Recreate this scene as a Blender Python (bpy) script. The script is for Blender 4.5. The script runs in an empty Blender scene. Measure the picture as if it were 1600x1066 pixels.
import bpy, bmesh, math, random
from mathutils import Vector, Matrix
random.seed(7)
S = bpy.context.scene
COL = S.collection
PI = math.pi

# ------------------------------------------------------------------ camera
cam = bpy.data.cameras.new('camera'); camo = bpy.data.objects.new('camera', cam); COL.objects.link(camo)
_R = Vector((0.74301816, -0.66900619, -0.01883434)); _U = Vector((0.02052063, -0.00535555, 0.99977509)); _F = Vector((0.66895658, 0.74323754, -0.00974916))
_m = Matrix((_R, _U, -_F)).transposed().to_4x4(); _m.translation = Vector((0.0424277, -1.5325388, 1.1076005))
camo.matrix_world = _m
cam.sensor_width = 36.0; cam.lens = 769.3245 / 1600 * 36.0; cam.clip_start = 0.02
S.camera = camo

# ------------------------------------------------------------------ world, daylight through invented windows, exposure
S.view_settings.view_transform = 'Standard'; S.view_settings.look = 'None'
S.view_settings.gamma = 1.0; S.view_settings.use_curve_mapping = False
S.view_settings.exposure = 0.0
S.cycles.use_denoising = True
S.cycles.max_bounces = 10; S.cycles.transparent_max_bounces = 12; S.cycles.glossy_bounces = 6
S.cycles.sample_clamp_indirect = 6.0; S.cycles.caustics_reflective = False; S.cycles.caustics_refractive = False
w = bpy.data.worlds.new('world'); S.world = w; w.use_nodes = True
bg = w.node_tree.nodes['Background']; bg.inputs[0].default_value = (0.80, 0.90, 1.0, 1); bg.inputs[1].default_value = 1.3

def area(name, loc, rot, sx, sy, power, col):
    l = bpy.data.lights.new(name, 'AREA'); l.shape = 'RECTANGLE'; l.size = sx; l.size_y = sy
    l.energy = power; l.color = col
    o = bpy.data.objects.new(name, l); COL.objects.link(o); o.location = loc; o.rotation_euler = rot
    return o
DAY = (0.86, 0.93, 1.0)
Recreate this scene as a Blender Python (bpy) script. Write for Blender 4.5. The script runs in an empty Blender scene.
◆ ◆ ◆
■ What the task requires ■
Quote the listing in full, please, keeping every line exact.

■ Exercise solution ■
Recreate this scene as a Blender Python (bpy) script. The script is for Blender 4.5. The script runs in an empty Blender scene. Measure the picture as if it were 1600x1066 pixels.
import bpy, bmesh, math, random
from mathutils import Vector, Matrix
random.seed(7)
S = bpy.context.scene
COL = S.collection
PI = math.pi

# ------------------------------------------------------------------ camera
cam = bpy.data.cameras.new('camera'); camo = bpy.data.objects.new('camera', cam); COL.objects.link(camo)
_R = Vector((0.74301816, -0.66900619, -0.01883434)); _U = Vector((0.02052063, -0.00535555, 0.99977509)); _F = Vector((0.66895658, 0.74323754, -0.00974916))
_m = Matrix((_R, _U, -_F)).transposed().to_4x4(); _m.translation = Vector((0.0424277, -1.5325388, 1.1076005))
camo.matrix_world = _m
cam.sensor_width = 36.0; cam.lens = 769.3245 / 1600 * 36.0; cam.clip_start = 0.02
S.camera = camo

# ------------------------------------------------------------------ world, daylight through invented windows, exposure
S.view_settings.view_transform = 'Standard'; S.view_settings.look = 'None'
S.view_settings.gamma = 1.0; S.view_settings.use_curve_mapping = False
S.view_settings.exposure = 0.0
S.cycles.use_denoising = True
S.cycles.max_bounces = 10; S.cycles.transparent_max_bounces = 12; S.cycles.glossy_bounces = 6
S.cycles.sample_clamp_indirect = 6.0; S.cycles.caustics_reflective = False; S.cycles.caustics_refractive = False
w = bpy.data.worlds.new('world'); S.world = w; w.use_nodes = True
bg = w.node_tree.nodes['Background']; bg.inputs[0].default_value = (0.80, 0.90, 1.0, 1); bg.inputs[1].default_value = 1.3

def area(name, loc, rot, sx, sy, power, col):
    l = bpy.data.lights.new(name, 'AREA'); l.shape = 'RECTANGLE'; l.size = sx; l.size_y = sy
    l.energy = power; l.color = col
    o = bpy.data.objects.new(name, l); COL.objects.link(o); o.location = loc; o.rotation_euler = rot
    return o
DAY = (0.86, 0.93, 1.0)
Recreate this scene as a Blender Python (bpy) script. Write for Blender 4.5. The script runs in an empty Blender scene.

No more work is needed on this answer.